2007-03-04 00:00:23 | 城郭・城下町

(本宮山城 豊川市上長山町)
 豊川と長良女川に面した段丘上に位置する。
鎌倉時代、熱田大宮司家庶流藤原能藤は、長山村に移り住んでから土地の名を取り、苗字を長山に改めたという説がある。能藤の後、季保、藤茂と続いたという。
その後、室町幕府管領細川高国の子細川高頼が、この地に来て長山氏と姓を改めたともいう。そして高頼の子高元が今川氏に属し、永禄三年(1560)桶狭間の戦いで戦死、この頃廃城になったと考えられる。
眼下の宝飯、八名郡境に位置した松原城も、この本宮長山城の関連施設、館城であろうと考えられる。
然し、文安四年(1447)の豊川氾濫によって流路が著しく変わり、松原村北東部が失われ、それと共に城の詳細も不明となったと思われるが、現在の流路となった以後も、豊川と旧宝川の要害の地に城が存在したことも考えられる。

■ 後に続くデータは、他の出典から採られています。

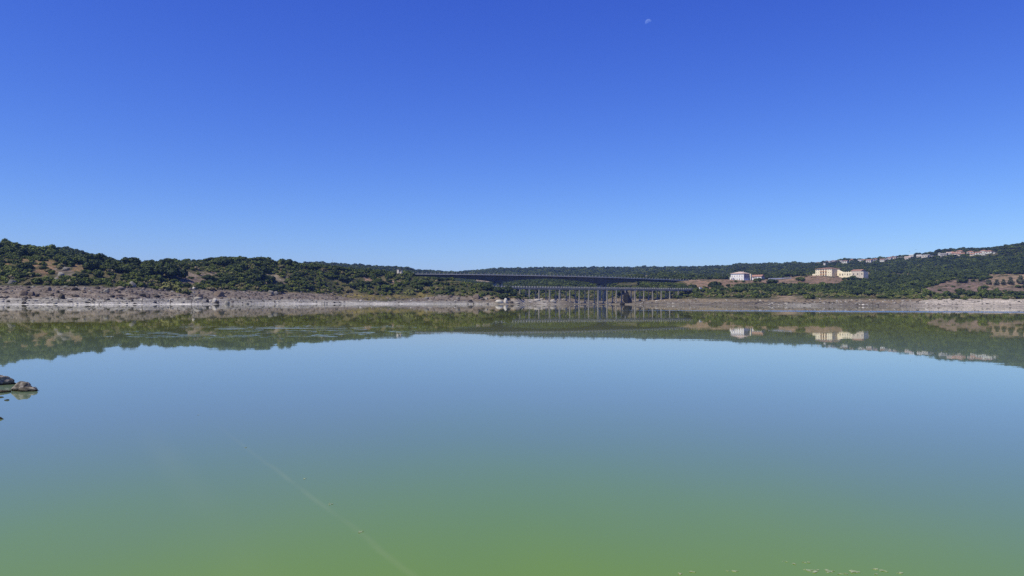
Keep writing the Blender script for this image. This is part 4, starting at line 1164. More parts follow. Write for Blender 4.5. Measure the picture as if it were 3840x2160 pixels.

(私が子供の頃、松原素盞鳴神社の場所を城跡だと記した絵図を見たことがある。)
 現在本宮長山城跡は、段丘端に稲荷社が建ち、背後に段丘に沿うようにして堀の一部が残っている。往時は現在の東部小学校一帯に城域があり、北と東を長良女川の自然堀を利用して築かれた城であったと推察できる。
昭和30年代前半の国道151号線拡幅工事の際、断面から垂直に伸びる堀跡が検出され、堀内から土鍋、内耳鍋片といった土師系土器や、古瀬戸おろし皿片、天目茶碗片等が出土した。
また、この地は縄文晩期末(弥生初期)のこの地方の土器標式となっている水神平遺跡の範囲と重なり、複合遺跡としての重要性も併せ持っている。